#### WORK TO COMPLETE
Up to and including the line that contains "wl.new(bg.outputs[0], wo.inputs['Surface'])", repeat each line of the data exactly, starting from the first.

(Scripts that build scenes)
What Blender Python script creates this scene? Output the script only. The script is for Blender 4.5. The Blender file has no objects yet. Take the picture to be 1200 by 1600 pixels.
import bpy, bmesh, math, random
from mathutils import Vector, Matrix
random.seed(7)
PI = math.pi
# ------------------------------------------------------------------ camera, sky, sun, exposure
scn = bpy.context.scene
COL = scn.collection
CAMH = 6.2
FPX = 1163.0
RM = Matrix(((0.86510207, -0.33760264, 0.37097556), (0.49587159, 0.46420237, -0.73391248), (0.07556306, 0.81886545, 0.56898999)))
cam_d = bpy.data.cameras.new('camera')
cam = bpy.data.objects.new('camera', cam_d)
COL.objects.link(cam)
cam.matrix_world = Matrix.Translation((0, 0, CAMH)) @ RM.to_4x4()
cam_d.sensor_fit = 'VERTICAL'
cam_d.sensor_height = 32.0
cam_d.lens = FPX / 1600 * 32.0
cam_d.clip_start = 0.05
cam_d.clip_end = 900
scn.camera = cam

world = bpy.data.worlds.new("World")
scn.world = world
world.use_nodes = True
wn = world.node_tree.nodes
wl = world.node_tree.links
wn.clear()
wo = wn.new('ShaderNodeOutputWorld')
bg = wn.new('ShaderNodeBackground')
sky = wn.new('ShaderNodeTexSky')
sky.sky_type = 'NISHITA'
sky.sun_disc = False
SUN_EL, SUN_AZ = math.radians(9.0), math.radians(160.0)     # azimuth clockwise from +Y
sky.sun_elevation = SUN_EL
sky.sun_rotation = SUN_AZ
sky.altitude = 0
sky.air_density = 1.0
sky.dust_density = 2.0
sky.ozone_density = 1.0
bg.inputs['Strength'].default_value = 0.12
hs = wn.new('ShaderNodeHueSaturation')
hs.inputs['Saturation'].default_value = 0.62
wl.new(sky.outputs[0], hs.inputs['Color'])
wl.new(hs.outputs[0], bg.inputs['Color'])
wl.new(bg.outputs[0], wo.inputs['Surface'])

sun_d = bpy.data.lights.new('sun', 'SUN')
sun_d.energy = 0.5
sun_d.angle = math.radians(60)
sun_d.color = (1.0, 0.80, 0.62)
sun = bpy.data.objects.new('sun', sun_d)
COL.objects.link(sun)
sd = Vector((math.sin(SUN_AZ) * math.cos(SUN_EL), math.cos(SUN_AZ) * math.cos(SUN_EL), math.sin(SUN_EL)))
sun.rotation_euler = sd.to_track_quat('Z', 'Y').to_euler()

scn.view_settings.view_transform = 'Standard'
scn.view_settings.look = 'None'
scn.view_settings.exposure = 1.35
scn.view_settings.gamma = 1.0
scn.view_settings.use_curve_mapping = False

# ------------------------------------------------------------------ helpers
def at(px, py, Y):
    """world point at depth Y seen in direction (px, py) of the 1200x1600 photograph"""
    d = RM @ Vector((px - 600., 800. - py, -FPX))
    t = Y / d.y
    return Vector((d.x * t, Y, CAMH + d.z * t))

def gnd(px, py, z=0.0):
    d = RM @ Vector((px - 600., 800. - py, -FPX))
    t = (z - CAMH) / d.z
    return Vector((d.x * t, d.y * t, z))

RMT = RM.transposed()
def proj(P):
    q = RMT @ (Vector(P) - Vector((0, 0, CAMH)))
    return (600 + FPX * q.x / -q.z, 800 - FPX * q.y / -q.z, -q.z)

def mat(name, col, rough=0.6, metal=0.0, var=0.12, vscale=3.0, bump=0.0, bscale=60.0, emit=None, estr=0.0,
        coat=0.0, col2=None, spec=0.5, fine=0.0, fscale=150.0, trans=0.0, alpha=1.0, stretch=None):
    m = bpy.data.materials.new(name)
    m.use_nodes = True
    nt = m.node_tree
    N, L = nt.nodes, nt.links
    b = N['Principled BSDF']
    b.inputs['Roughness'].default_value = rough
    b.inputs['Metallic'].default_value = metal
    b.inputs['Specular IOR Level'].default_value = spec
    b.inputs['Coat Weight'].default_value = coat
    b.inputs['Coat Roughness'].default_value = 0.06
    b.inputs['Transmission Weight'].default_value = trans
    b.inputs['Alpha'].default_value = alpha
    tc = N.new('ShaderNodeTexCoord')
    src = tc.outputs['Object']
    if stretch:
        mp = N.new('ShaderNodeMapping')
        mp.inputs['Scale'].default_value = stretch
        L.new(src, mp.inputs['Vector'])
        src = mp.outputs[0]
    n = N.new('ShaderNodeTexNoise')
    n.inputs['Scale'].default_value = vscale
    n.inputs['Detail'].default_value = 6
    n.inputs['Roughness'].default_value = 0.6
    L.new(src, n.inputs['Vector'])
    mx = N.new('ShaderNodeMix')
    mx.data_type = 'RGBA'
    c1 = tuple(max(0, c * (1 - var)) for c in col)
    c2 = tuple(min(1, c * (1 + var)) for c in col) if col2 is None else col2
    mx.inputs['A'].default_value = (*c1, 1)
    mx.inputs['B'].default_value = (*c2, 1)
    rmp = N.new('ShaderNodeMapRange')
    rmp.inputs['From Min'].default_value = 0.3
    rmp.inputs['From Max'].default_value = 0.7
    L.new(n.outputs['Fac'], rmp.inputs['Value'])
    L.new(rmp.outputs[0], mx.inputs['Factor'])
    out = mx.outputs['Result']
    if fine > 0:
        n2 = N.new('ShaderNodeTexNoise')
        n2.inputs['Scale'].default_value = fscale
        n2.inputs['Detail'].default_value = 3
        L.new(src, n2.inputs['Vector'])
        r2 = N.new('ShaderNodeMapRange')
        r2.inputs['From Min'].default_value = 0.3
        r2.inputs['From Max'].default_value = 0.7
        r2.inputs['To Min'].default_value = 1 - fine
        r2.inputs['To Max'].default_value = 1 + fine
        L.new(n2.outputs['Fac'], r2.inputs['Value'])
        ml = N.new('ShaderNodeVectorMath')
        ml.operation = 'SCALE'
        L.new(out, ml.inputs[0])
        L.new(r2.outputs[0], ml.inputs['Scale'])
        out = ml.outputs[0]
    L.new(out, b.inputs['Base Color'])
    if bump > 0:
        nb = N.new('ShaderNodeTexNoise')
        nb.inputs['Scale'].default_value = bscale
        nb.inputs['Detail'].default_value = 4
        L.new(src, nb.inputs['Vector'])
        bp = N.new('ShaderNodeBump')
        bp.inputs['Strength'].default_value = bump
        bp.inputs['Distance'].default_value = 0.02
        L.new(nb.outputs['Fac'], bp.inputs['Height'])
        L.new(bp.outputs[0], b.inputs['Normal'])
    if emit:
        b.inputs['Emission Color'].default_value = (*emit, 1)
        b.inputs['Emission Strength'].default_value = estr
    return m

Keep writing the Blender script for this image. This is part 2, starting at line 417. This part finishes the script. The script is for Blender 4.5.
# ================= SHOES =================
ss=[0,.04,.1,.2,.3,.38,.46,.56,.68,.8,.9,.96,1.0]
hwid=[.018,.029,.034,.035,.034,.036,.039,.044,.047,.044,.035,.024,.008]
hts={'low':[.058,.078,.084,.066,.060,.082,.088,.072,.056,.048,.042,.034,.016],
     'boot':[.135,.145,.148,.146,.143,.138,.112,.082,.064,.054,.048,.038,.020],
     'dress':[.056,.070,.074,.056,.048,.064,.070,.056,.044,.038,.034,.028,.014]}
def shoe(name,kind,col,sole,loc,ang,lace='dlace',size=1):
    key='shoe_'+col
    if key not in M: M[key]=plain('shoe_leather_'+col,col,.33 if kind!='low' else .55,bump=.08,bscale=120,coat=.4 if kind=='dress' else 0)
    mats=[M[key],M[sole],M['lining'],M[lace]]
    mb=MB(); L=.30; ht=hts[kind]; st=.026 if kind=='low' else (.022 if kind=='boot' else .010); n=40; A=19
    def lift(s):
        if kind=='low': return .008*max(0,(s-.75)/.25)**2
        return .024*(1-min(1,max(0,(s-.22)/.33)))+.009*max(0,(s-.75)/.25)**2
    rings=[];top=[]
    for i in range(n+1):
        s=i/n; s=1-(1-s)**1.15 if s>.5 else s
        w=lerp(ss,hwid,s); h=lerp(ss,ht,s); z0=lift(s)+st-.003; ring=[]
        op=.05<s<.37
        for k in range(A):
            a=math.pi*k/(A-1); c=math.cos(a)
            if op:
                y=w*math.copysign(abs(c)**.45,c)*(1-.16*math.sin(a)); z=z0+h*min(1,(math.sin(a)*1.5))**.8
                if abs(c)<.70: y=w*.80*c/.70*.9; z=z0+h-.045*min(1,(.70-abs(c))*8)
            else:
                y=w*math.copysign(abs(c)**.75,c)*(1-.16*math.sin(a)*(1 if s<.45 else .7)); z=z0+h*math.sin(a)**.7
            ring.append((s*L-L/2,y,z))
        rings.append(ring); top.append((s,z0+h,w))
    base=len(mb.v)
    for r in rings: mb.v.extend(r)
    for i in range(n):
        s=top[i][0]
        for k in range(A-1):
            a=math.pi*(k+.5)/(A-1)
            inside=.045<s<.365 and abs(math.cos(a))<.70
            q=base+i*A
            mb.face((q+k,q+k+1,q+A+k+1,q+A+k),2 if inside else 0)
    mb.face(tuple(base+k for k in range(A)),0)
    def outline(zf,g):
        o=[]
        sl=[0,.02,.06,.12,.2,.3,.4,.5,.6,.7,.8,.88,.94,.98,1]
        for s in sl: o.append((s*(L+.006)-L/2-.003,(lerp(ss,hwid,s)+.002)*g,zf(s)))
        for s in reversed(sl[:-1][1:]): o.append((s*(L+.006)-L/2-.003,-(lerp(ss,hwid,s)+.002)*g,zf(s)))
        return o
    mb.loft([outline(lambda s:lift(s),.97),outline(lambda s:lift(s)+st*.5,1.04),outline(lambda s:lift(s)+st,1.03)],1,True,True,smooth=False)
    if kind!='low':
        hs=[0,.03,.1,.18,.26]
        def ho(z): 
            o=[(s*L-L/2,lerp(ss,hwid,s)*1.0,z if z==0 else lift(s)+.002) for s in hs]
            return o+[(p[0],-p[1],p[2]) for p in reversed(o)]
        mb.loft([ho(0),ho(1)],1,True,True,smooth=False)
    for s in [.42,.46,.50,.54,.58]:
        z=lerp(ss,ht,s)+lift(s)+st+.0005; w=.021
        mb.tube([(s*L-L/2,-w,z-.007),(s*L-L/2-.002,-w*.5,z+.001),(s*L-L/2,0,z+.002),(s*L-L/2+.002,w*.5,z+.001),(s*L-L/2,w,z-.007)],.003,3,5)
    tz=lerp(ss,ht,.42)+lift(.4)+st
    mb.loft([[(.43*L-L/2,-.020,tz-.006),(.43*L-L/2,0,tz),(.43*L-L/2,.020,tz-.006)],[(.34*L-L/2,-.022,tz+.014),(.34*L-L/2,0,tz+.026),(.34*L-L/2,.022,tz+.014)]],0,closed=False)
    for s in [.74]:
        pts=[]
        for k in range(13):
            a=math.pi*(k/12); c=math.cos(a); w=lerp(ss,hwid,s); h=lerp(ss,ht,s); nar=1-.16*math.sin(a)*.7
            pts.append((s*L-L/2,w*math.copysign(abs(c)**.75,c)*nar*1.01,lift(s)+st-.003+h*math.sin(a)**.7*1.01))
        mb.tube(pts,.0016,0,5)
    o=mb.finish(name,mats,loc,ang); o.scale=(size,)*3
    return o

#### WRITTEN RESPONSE
What Blender Python script creates this scene? Output the script only. The script is for Blender 4.5. The Blender file has no objects yet. Take the picture to be 1200 by 1600 pixels.
import bpy, bmesh, math, random
from mathutils import Vector, Matrix
random.seed(7)
PI = math.pi
# ------------------------------------------------------------------ camera, sky, sun, exposure
scn = bpy.context.scene
COL = scn.collection
CAMH = 6.2
FPX = 1163.0
RM = Matrix(((0.86510207, -0.33760264, 0.37097556), (0.49587159, 0.46420237, -0.73391248), (0.07556306, 0.81886545, 0.56898999)))
cam_d = bpy.data.cameras.new('camera')
cam = bpy.data.objects.new('camera', cam_d)
COL.objects.link(cam)
cam.matrix_world = Matrix.Translation((0, 0, CAMH)) @ RM.to_4x4()
cam_d.sensor_fit = 'VERTICAL'
cam_d.sensor_height = 32.0
cam_d.lens = FPX / 1600 * 32.0
cam_d.clip_start = 0.05
cam_d.clip_end = 900
scn.camera = cam

world = bpy.data.worlds.new("World")
scn.world = world
world.use_nodes = True
wn = world.node_tree.nodes
wl = world.node_tree.links
wn.clear()
wo = wn.new('ShaderNodeOutputWorld')
bg = wn.new('ShaderNodeBackground')
sky = wn.new('ShaderNodeTexSky')
sky.sky_type = 'NISHITA'
sky.sun_disc = False
SUN_EL, SUN_AZ = math.radians(9.0), math.radians(160.0)     # azimuth clockwise from +Y
sky.sun_elevation = SUN_EL
sky.sun_rotation = SUN_AZ
sky.altitude = 0
sky.air_density = 1.0
sky.dust_density = 2.0
sky.ozone_density = 1.0
bg.inputs['Strength'].default_value = 0.12
hs = wn.new('ShaderNodeHueSaturation')
hs.inputs['Saturation'].default_value = 0.62
wl.new(sky.outputs[0], hs.inputs['Color'])
wl.new(hs.outputs[0], bg.inputs['Color'])
wl.new(bg.outputs[0], wo.inputs['Surface'])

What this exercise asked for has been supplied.